Coffee is one of the world’s most traded goods and coffee beans come from around the world. Chances are your beans are not locally grown and have traveled a long way to your cup. Because of the international nature of this special commodity, it is difficult to control the growing environment of your chosen coffee beans.

Some beans are grown in a very natural and healthy way while some are not. As the world begins to pay more attention to the environmental and health impact of the coffee trade, many non-governmental organizations have made it their mission to inform the world of these problems. Additionally, each wants their label to shine brightest in the eye of coffee consumers so they can continue to make an impact.

As a result, navigating the coffee sections of health food stores today can be a dizzying endeavor. The aisle is crowded with different labels each trying to sing praise for its particular cause: “Save the Rainforest”, “Organic”, “Free Trade”.

Some labels focus on protecting the environment and labor abuses in the coffee trade. For this article, we will focus on labels that relate to health, although there is some overlap, as you will see below.

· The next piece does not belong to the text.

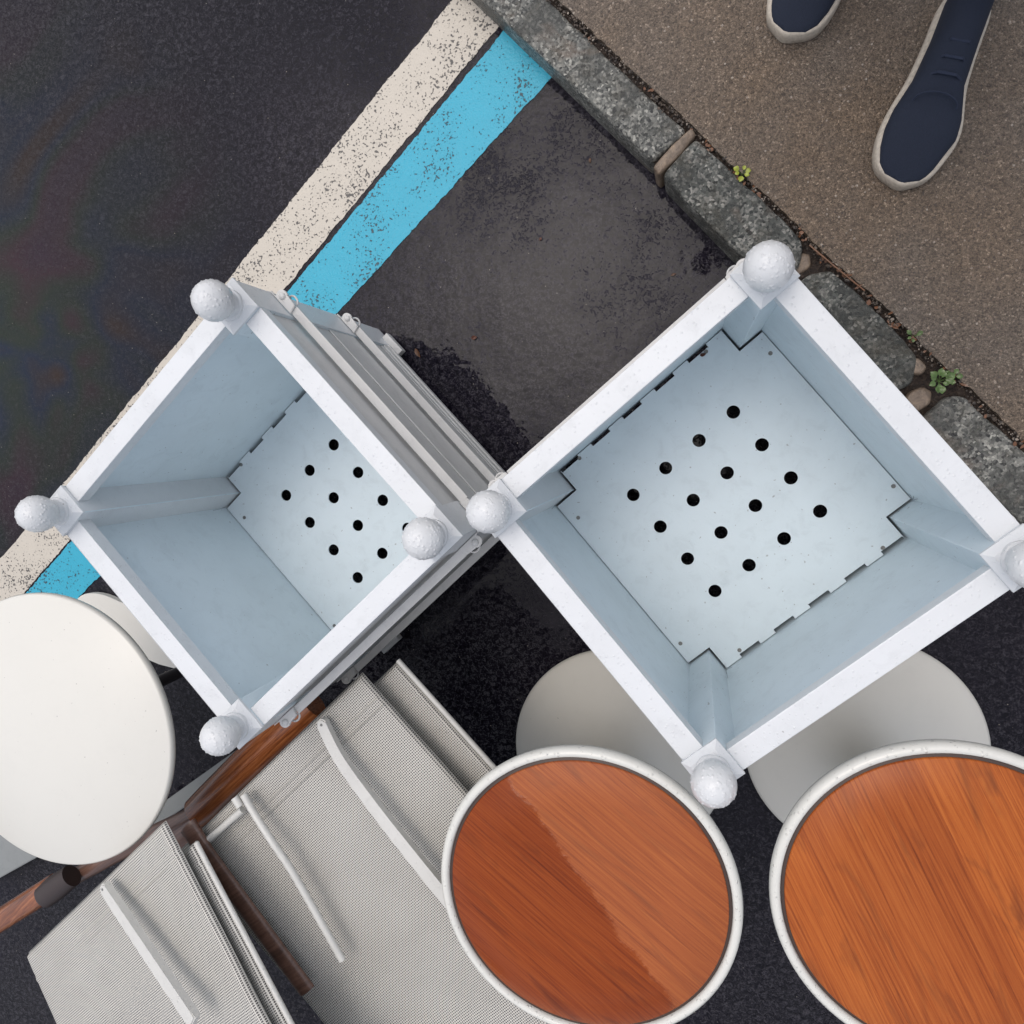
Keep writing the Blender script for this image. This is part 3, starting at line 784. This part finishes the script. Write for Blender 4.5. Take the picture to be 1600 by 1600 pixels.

USDA Organic and 100% Organic

Organic Coffee label

The United States Department of Agriculture (USDA) issues its own label for organic coffee sold and bought in the US. Under the seal “USDA Organic“, the coffee must be at least 95% from organic sources. That is why other coffees will advertise 100% Organic to close that 5% gap.

Organic coffee is grown in countries all over the world and held to standards set by the USDA. These standards require farmers to farm without using artificial fertilizers and chemicals on their crops. On the ground verification is administered by organizations certified by the USDA.

The USDA and other organic labels for coffee are great starting points for healthier beans. Organic will cut out chemicals during the production process and ensure the beans have been grown in healthier environments. Criticisms of this labeling system say it is too general and does not go far enough on holding farmers accountable.

Rain Forest Alliance Certified

rainforest alliance coffee

In addition to ensuring the fair trade principles, this well recognized organization and labeling system also puts a great deal of emphasis on the growing conditions of coffee beans.

This means that Rainforest Alliance coffee beans use no unhealthy pesticides or other unnatural additives to the coffees that they certify. The coffee beans under this label are grown in a much better environment and harvested by fairly compensated workers. This translates to happier, healthier beans that make for a great cup of coffee.

Smithsonian Bird Friendly

bird friendly coffee

This certification system is very strict and focuses on the destruction of bird habitats in areas that coffee beans are grown. A positive result of forest protection is coffee grown the old fashioned way: natural pollination and under the shade of taller tree canopies. This is not only good for birds and their habitats, but also results in a healthier bean rich in flavor.

Farmers under the Smithsonian Bird Friendly label face random inspection and are held to strict guidelines. They must eliminate the use of chemical pesticides and fertilizers. Be assured that these coffee beans are among the healthiest in the world. Additionally many coffee experts think that coffee grown this way is tastier too!

Pay More for Your Health, It’s Worth It

The movement towards healthier coffee beans sourced under these labels is driven by consumer demand in developed markets that drink the most coffee. Since coffee beans tend to be grown in poorer regions of the world, it is up to the coffee drinkers to demand that harmful chemicals are not used during the growing process. That might mean paying a bit more per package of coffee but the long term benefits on the environment and our bodies is definitely worth it.